The feast of the Ascension celebrated on the Mount of Olives

The feast of the Ascension celebrated on the Mount of Olives

The solemnity presided over by the Vicar Fra Ibrahim Faltas: “The Ascension of Jesus teaches us not to lose hope in these difficult times.”

The celebrations for the great solemnity of the Ascension of Jesus followed on one another from the afternoon of 8 May ion the small chapel where tradition commemorates the place where Jesus rose to heaven.

The event of Ascension concludes the apparitions after Easter of the Risen One: the evangelist Luke situates it as the starting point of the Acts of the Apostles, also considered to be a work by Luke: “When he had said this, as they were looking on, he was lifted up and a cloud took him from their sight” (Acts 1,9).

The Chapel of the Ascension on the Mount of Olives

In Latin, the place of the event is “Imbomon”: the most probable hypothesis is a derivation from the Greek en bomo, on the risen part (high ground, hill).

After the first shrine which probably dated back to the 4th century had been destroyed, the Crusaders rebuilt the church with a small octagonal-structured chapel (the edicule which can still be seen today), leaving the roof of the church open. From 1198, when the small shrine was purchased by the emissaries of Saladin, the Muslims completed the chapel with a dome. The site has remained the property of the Muslim waqf of Jerusalem and has been transformed into a mosque; however, it is not used for worship.

A frame has been inserted on the rock preserved in the edicule, where tradition recognizes the right footprint of Jesus. For the feast of the Ascension, the Christian Churches have been able to ensure they have the right to come and celebrate on the Mount of Olives, at the end of their respective Easter period, in the respect of the status quo.

The long vigil until the solemn celebration of the Eucharist

The celebrations started in the afternoon of Wednesday 8 May, with the solemn entrance of the Vicar of the Custody of the Holy Land, Fra Ibrahim Faltas, who then presided over Vespers. Afterwards, the Franciscan friars sang in procession the litanies of the saints, going around the Crusader edicule three times.

The celebration then continued with the prayer of Complines in the chapel and the night prayer of the Office.

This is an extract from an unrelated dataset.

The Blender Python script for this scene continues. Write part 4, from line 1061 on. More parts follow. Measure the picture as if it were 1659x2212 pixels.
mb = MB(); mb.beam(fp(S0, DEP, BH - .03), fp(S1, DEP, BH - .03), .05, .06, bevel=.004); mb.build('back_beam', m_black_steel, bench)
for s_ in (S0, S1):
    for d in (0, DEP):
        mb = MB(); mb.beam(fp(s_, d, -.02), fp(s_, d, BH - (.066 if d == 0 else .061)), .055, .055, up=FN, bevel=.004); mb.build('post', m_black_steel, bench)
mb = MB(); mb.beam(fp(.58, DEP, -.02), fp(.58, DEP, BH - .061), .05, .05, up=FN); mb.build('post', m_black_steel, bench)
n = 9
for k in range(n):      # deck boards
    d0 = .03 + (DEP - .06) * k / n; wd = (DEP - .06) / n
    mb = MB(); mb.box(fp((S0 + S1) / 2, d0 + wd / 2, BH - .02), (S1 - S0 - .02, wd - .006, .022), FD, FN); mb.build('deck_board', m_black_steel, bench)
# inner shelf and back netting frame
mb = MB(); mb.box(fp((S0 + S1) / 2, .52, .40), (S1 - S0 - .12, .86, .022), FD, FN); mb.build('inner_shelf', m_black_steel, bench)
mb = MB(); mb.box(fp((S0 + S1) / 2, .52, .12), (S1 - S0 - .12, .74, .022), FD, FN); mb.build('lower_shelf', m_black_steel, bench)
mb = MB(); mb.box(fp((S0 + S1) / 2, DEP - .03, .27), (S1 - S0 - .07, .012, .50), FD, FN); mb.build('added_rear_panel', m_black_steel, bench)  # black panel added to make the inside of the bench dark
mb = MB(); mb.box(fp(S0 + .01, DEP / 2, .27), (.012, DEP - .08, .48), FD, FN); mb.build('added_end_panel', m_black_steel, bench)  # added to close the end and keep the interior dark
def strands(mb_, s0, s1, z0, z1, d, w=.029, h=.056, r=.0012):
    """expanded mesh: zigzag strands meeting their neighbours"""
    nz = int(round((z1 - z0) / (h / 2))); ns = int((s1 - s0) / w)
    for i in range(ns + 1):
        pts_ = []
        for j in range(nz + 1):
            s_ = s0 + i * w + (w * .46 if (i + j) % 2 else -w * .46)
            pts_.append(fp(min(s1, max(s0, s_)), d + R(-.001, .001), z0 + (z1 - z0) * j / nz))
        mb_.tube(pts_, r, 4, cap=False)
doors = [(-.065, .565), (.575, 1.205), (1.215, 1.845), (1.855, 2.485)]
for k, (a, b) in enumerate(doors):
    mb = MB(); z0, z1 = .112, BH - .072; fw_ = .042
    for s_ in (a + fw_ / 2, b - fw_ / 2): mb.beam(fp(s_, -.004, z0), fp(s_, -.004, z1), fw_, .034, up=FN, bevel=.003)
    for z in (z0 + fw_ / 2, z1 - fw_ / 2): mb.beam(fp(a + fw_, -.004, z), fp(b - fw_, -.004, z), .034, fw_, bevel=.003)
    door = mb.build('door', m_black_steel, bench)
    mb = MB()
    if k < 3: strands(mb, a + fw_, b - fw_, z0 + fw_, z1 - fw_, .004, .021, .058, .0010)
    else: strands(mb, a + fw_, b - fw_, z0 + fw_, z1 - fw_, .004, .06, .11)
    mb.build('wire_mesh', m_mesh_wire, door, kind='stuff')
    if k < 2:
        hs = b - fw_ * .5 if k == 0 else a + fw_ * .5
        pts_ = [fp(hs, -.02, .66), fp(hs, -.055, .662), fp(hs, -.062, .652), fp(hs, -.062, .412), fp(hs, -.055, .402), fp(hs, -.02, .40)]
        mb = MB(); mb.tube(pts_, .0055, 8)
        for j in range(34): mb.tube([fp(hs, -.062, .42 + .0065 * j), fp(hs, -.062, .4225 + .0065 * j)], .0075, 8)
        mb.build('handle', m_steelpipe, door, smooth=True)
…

During the night, numerous Masses were held in the chapel on the Mount of Olives until the morning, when the solemn celebration was presided over by the Vicar of the Custody, Fr. Faltas and held in the open in the presence of a large crowd of faithful. “Ascension,” Fra Ibrahim Faltas began in his homily, “exhorts us to look up to heaven, to then look immediately down at the ground. It is here,” the Vicar recalls, “that men have to bring the message of love and mercy of Jesus, despite the weaknesses.”

A new life from wounds

St Francis,” Fra Ibrahim  continued, “makes the Ascension of Jesus enter his life: looking up at heaven, but staying on this ground, glorifying God in all creatures and in the love for his brothers, until he lets the Lord enter his flesh with the stigmata, the eight hundredth anniversary of which falls this year, entitled “A new life from wounds. This makes us reflect more than ever on this period of war which we are living through. I am thinking of the thousands of casualties of this conflict between Hamas and Israel, I am thinking of the wound of hatred and vendetta which has affected the whole population; I am thinking of all the people who have been wounded in their dignity without work; of the Holy Land, injured and isolated by this conflict. We, friars, have also been deeply wounded by this war and it is very hard for us may times to reach the people who live around us, but liturgy and prayer strengthen our communion.   We are part of the project of God and Ascension gives us great drive and motivation in the Holy Land, in the places of the Salvation, continuing to sow with fidelity and joy.”

The return of the pilgrims

Despite the difficult situation  caused by the conflict underway, the solemnity attracted, as well as the local faithful and many religious, groups of pilgrims who have started coming back to Jerusalem, a sign of great hope for the Christian communities in the Holy Land.

The groups present included the faithful of the Greek Melkite Church of the Annunciation of Nazareth, guided by Father Said Hashem who, like every year, in a tradition that is over a decade old, leads this journey from Galilee to Jerusalem, visiting the most representative places off the Holy City, lingering in prayer during the night vigil and contemplating the mystery of the Ascension on the spot where it happened.